_AIM OF THE TASK_. Pick out each line of the records that includes the string "part", and copy it.

3D scene scripts
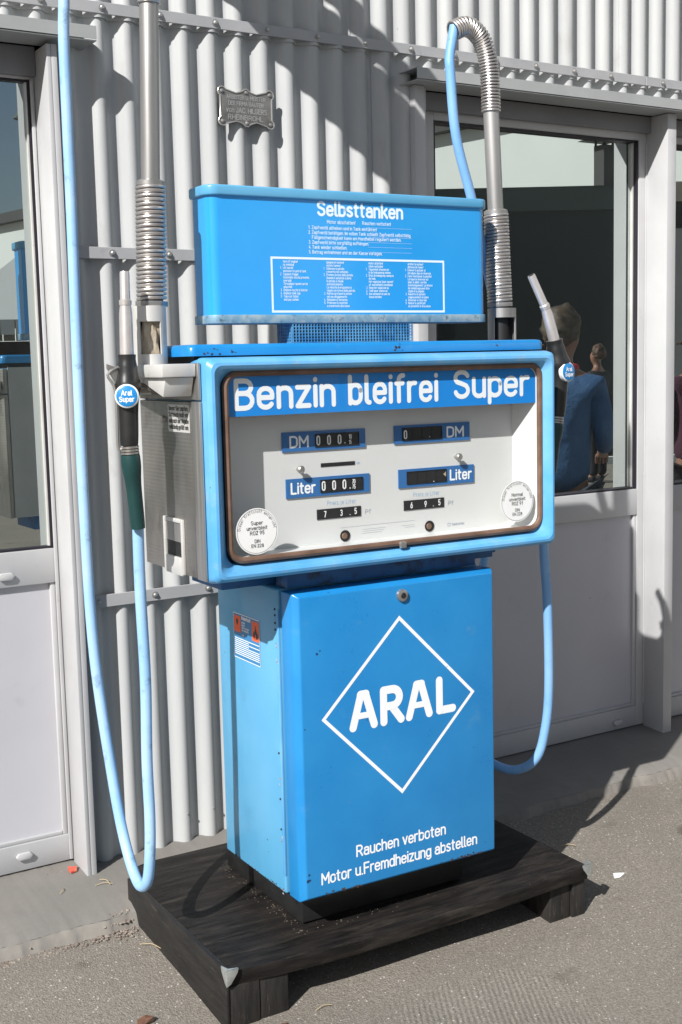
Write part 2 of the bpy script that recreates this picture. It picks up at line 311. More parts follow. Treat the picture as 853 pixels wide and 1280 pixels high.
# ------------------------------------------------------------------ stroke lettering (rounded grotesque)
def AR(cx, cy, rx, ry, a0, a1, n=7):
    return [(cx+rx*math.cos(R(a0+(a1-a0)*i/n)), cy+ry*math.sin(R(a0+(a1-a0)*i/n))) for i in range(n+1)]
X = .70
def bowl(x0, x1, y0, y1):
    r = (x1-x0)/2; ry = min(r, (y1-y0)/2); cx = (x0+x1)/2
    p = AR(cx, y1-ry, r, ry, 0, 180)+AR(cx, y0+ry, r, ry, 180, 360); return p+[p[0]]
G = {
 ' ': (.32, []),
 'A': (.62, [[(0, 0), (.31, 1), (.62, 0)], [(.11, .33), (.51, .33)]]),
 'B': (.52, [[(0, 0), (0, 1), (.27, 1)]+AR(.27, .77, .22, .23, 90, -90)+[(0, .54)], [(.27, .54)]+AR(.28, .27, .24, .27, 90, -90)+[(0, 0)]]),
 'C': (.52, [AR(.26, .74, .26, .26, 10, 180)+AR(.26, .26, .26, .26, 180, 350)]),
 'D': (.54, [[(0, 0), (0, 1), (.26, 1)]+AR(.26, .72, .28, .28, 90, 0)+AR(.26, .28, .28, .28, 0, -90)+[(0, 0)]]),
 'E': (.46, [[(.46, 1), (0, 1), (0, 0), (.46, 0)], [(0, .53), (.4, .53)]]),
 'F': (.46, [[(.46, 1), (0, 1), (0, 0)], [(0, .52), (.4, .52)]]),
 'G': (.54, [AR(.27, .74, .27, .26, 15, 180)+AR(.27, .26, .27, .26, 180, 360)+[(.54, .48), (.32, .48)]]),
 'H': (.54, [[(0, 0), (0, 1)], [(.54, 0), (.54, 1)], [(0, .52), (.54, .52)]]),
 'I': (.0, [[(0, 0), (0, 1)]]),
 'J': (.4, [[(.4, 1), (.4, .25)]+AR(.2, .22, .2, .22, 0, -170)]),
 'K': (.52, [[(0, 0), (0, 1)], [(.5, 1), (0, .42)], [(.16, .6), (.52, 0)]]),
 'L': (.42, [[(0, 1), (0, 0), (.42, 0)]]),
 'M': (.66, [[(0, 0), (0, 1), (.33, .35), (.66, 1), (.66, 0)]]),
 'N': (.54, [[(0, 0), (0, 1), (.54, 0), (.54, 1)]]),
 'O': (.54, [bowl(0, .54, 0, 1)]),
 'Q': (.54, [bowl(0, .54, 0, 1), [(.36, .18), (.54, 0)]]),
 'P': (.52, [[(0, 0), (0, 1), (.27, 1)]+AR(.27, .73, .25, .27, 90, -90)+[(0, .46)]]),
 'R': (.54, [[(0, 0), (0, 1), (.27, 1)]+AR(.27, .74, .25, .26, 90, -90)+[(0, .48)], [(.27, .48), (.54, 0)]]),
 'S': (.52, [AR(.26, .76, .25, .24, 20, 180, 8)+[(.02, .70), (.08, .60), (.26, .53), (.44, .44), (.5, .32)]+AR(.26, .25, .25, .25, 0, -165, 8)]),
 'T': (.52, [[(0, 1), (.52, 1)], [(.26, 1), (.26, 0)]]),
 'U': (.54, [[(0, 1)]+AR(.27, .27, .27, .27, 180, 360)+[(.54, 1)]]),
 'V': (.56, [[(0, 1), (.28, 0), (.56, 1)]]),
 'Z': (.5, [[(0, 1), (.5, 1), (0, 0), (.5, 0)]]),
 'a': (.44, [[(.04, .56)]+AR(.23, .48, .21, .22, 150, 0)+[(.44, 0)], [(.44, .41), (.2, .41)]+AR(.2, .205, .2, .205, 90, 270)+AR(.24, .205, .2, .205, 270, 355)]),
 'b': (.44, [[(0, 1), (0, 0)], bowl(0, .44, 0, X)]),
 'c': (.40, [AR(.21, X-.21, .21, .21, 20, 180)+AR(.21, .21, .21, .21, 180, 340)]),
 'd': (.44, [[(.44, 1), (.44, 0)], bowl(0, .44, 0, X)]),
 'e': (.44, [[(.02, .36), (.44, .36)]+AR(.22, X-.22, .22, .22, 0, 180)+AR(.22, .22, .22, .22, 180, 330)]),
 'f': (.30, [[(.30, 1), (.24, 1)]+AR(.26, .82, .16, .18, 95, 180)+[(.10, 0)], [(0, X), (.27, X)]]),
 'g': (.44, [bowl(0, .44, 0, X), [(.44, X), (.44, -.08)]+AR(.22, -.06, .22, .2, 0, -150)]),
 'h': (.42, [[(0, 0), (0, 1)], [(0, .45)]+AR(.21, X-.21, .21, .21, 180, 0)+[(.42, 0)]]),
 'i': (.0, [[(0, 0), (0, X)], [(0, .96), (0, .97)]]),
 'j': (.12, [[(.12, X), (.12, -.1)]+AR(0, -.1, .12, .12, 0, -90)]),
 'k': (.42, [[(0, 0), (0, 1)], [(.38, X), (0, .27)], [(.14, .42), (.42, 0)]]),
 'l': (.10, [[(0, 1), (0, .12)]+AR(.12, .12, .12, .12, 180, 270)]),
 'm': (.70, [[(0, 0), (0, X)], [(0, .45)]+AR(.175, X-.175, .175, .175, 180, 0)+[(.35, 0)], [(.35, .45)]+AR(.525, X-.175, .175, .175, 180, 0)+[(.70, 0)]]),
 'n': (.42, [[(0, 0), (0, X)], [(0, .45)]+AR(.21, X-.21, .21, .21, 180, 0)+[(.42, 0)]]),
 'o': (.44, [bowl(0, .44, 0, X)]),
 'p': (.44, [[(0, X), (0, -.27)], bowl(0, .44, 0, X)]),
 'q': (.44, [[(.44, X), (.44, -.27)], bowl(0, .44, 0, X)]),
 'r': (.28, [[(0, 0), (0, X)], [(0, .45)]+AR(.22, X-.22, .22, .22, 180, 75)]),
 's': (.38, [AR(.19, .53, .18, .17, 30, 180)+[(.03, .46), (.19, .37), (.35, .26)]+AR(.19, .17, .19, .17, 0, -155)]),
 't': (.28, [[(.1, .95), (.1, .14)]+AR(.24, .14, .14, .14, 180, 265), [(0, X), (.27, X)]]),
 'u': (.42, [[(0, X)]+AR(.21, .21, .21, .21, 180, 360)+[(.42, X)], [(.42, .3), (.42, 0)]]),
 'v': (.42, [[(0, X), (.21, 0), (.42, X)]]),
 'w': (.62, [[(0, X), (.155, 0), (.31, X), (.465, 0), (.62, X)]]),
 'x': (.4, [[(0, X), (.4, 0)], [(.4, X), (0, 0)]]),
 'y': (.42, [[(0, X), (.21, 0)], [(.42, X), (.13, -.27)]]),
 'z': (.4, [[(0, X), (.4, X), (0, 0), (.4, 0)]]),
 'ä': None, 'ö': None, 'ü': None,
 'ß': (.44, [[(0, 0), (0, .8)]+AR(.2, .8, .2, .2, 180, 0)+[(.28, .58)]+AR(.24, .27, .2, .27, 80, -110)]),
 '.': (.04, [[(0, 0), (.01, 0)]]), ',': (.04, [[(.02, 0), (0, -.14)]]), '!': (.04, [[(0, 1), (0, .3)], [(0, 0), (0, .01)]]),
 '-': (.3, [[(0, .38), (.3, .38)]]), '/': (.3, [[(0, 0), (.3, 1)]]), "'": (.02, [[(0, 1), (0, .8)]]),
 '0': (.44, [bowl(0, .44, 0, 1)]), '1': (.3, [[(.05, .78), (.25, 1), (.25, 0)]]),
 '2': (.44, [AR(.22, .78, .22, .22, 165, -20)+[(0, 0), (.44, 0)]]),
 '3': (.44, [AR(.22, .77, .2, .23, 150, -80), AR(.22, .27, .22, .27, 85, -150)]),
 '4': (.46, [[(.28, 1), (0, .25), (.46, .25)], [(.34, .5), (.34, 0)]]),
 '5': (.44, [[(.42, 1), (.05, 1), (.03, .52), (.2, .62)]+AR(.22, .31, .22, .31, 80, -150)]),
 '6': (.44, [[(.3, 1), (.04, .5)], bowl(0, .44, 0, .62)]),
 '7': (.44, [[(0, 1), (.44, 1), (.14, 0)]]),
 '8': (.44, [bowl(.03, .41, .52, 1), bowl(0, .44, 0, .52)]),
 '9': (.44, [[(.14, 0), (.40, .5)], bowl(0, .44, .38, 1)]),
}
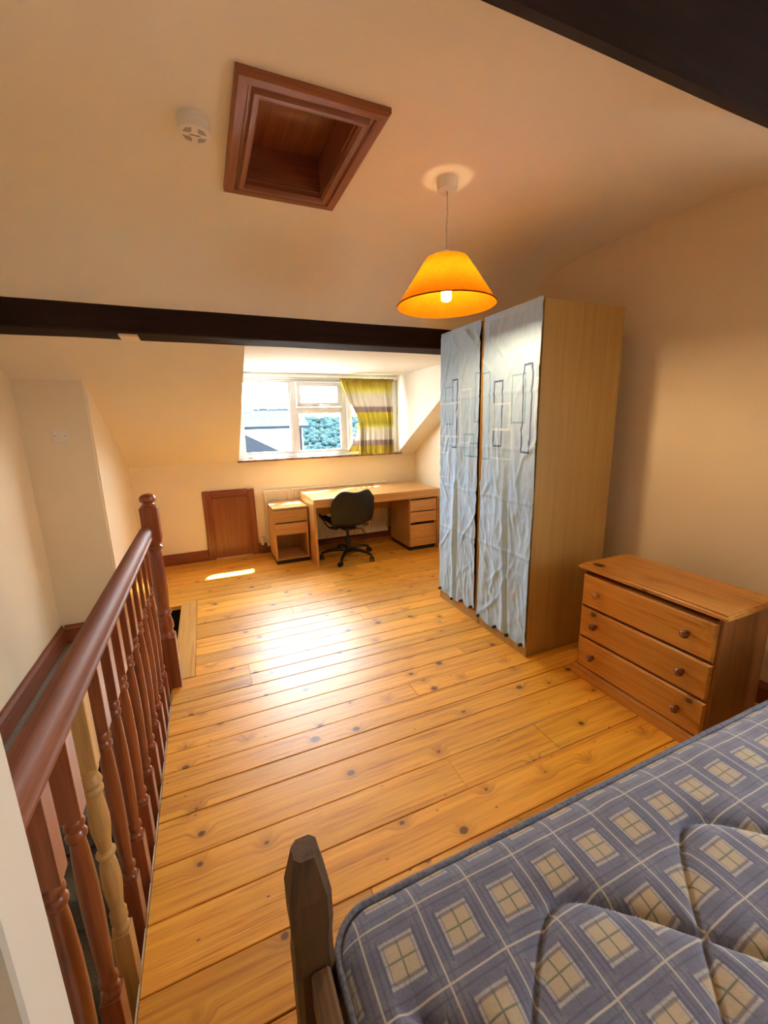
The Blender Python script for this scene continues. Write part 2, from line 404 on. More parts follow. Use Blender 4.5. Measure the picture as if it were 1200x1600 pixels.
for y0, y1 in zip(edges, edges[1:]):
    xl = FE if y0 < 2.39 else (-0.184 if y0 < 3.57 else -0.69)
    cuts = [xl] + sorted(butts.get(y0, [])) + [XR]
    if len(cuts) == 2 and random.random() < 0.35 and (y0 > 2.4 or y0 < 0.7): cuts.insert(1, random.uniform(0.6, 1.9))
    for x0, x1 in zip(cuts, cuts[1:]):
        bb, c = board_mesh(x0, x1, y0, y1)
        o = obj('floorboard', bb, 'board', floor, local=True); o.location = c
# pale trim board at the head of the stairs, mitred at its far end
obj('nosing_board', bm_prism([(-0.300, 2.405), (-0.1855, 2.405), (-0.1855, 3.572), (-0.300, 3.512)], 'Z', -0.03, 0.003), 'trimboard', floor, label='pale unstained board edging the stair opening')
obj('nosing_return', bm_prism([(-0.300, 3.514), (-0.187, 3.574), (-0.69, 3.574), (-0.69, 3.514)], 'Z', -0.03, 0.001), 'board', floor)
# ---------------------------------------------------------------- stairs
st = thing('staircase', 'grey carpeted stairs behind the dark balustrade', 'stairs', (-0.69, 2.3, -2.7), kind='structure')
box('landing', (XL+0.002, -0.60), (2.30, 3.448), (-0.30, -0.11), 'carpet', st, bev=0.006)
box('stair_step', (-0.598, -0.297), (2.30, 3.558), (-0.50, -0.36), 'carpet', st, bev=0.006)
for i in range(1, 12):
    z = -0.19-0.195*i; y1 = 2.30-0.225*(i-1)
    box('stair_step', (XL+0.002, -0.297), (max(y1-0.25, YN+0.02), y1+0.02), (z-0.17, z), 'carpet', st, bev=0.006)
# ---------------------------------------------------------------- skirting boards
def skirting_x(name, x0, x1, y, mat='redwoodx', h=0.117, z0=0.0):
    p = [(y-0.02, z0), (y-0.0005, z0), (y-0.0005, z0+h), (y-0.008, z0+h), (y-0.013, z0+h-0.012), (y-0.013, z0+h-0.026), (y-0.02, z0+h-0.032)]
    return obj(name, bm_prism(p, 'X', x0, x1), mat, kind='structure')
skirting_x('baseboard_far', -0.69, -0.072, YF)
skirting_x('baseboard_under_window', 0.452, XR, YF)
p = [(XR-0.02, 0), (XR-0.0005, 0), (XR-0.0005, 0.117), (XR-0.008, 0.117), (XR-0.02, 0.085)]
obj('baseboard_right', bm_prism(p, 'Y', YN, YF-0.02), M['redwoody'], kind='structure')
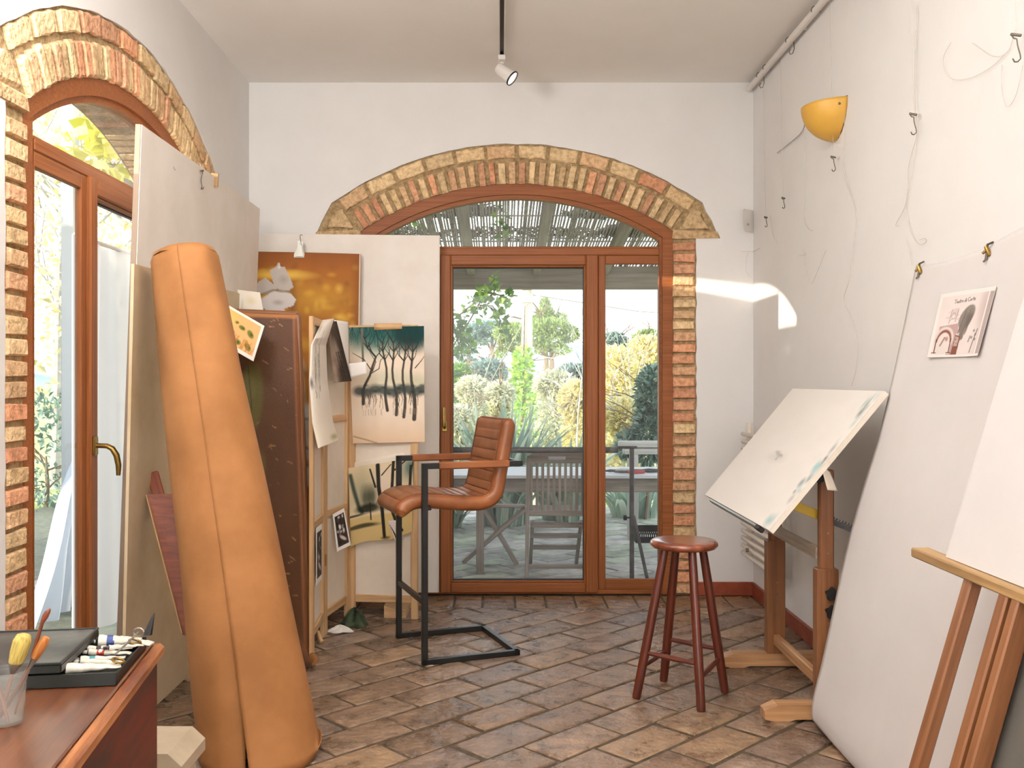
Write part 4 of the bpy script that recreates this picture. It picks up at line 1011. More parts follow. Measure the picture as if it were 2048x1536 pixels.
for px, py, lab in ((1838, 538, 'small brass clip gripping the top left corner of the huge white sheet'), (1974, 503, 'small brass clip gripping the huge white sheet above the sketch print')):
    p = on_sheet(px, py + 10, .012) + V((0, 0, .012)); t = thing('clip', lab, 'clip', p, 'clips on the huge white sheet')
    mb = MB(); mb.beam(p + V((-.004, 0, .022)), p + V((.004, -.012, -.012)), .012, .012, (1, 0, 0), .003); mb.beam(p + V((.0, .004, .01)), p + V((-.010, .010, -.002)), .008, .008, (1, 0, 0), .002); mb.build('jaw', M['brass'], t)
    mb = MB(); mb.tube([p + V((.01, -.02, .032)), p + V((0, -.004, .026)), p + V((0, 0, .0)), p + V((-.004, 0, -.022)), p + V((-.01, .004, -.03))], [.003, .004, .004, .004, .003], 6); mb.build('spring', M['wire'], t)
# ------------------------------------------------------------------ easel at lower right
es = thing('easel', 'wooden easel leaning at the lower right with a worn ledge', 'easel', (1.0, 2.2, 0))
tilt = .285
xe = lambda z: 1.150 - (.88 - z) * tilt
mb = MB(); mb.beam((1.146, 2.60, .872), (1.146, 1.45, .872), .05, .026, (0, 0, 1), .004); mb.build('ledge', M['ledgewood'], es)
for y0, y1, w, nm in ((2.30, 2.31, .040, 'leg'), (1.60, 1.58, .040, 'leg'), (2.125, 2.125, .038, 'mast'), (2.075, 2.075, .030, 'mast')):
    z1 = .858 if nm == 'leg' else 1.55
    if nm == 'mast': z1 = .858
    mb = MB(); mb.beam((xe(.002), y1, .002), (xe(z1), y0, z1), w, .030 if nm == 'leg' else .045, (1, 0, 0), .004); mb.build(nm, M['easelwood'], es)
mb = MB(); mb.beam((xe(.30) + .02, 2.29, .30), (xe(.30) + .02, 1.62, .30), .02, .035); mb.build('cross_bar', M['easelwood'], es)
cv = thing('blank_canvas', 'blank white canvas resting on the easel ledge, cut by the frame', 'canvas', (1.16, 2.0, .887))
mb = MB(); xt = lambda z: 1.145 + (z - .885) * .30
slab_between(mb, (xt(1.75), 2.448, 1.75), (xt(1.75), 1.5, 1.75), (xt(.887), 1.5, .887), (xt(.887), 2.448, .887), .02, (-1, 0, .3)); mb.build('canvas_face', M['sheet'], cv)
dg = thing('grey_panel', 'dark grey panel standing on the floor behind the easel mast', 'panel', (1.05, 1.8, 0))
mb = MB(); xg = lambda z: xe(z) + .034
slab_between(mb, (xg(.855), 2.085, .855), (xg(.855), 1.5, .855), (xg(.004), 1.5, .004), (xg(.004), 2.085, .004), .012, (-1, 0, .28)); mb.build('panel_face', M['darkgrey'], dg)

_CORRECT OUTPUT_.
Write part 2 of the bpy script that recreates this picture. It picks up at line 311. More parts follow. Treat the picture as 853 pixels wide and 1280 pixels high.
The Blender Python script for this scene continues. Write part 2, from line 404 on. More parts follow. Use Blender 4.5. Measure the picture as if it were 1200x1600 pixels.
Write part 4 of the bpy script that recreates this picture. It picks up at line 1011. More parts follow. Measure the picture as if it were 2048x1536 pixels.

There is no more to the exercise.